Return exactly the listing's lines, from its first line to the line holding "return CAM+d*((v-CAM[ax])/d[ax])", ends included.

[Start Source excerpt]

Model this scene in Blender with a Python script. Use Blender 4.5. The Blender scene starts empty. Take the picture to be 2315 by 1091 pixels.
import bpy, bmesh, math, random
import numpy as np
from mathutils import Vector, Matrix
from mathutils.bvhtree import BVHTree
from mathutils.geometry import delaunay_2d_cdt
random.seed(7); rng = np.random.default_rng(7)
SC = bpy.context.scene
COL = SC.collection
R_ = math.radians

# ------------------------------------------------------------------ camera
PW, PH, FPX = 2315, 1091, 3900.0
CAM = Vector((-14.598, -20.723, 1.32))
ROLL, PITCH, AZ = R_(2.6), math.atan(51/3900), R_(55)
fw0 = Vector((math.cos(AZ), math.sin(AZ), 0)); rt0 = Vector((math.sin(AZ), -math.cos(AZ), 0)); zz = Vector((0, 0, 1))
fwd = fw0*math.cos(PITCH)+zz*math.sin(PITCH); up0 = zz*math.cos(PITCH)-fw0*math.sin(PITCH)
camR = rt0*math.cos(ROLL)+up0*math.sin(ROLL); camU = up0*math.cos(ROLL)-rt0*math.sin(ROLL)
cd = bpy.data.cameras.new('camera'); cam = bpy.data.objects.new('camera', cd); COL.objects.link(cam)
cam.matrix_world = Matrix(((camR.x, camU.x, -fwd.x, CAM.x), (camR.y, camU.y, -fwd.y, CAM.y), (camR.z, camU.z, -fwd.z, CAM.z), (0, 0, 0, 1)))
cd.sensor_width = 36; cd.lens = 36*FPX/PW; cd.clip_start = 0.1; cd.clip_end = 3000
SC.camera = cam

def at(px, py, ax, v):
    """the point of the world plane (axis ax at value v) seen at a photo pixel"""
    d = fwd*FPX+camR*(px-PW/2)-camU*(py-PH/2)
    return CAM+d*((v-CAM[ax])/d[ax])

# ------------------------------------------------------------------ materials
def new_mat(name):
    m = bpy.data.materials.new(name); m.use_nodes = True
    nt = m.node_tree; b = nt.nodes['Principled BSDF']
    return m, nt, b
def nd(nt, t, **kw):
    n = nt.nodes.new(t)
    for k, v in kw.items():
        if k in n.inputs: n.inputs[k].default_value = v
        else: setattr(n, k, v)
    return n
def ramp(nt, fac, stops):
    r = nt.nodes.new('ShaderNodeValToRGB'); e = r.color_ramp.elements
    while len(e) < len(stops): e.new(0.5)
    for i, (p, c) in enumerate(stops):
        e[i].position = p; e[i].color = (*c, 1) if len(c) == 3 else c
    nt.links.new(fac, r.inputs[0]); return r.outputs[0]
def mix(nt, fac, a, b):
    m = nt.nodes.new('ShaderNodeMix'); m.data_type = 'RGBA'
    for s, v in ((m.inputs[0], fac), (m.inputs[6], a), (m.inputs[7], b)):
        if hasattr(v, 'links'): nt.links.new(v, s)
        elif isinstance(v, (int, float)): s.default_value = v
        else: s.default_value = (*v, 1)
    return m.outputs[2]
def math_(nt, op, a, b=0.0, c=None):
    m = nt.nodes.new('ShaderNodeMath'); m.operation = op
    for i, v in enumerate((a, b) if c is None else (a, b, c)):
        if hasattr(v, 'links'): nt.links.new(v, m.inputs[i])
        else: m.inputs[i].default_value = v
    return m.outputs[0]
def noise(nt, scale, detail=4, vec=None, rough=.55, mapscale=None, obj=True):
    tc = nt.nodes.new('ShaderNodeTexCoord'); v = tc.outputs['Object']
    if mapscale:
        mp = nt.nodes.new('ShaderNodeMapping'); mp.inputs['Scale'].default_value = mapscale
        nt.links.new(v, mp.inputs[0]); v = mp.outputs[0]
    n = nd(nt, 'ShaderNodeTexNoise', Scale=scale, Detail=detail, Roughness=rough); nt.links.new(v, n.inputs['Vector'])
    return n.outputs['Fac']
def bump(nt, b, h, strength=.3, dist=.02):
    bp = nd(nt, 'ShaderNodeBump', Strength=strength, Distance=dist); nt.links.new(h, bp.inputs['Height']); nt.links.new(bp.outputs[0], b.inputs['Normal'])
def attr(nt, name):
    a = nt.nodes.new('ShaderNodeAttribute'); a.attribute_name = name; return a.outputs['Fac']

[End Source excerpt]

Written answer |
Model this scene in Blender with a Python script. Use Blender 4.5. The Blender scene starts empty. Take the picture to be 2315 by 1091 pixels.
import bpy, bmesh, math, random
import numpy as np
from mathutils import Vector, Matrix
from mathutils.bvhtree import BVHTree
from mathutils.geometry import delaunay_2d_cdt
random.seed(7); rng = np.random.default_rng(7)
SC = bpy.context.scene
COL = SC.collection
R_ = math.radians

# ------------------------------------------------------------------ camera
PW, PH, FPX = 2315, 1091, 3900.0
CAM = Vector((-14.598, -20.723, 1.32))
ROLL, PITCH, AZ = R_(2.6), math.atan(51/3900), R_(55)
fw0 = Vector((math.cos(AZ), math.sin(AZ), 0)); rt0 = Vector((math.sin(AZ), -math.cos(AZ), 0)); zz = Vector((0, 0, 1))
fwd = fw0*math.cos(PITCH)+zz*math.sin(PITCH); up0 = zz*math.cos(PITCH)-fw0*math.sin(PITCH)
camR = rt0*math.cos(ROLL)+up0*math.sin(ROLL); camU = up0*math.cos(ROLL)-rt0*math.sin(ROLL)
cd = bpy.data.cameras.new('camera'); cam = bpy.data.objects.new('camera', cd); COL.objects.link(cam)
cam.matrix_world = Matrix(((camR.x, camU.x, -fwd.x, CAM.x), (camR.y, camU.y, -fwd.y, CAM.y), (camR.z, camU.z, -fwd.z, CAM.z), (0, 0, 0, 1)))
cd.sensor_width = 36; cd.lens = 36*FPX/PW; cd.clip_start = 0.1; cd.clip_end = 3000
SC.camera = cam

def at(px, py, ax, v):
    """the point of the world plane (axis ax at value v) seen at a photo pixel"""
    d = fwd*FPX+camR*(px-PW/2)-camU*(py-PH/2)
    return CAM+d*((v-CAM[ax])/d[ax])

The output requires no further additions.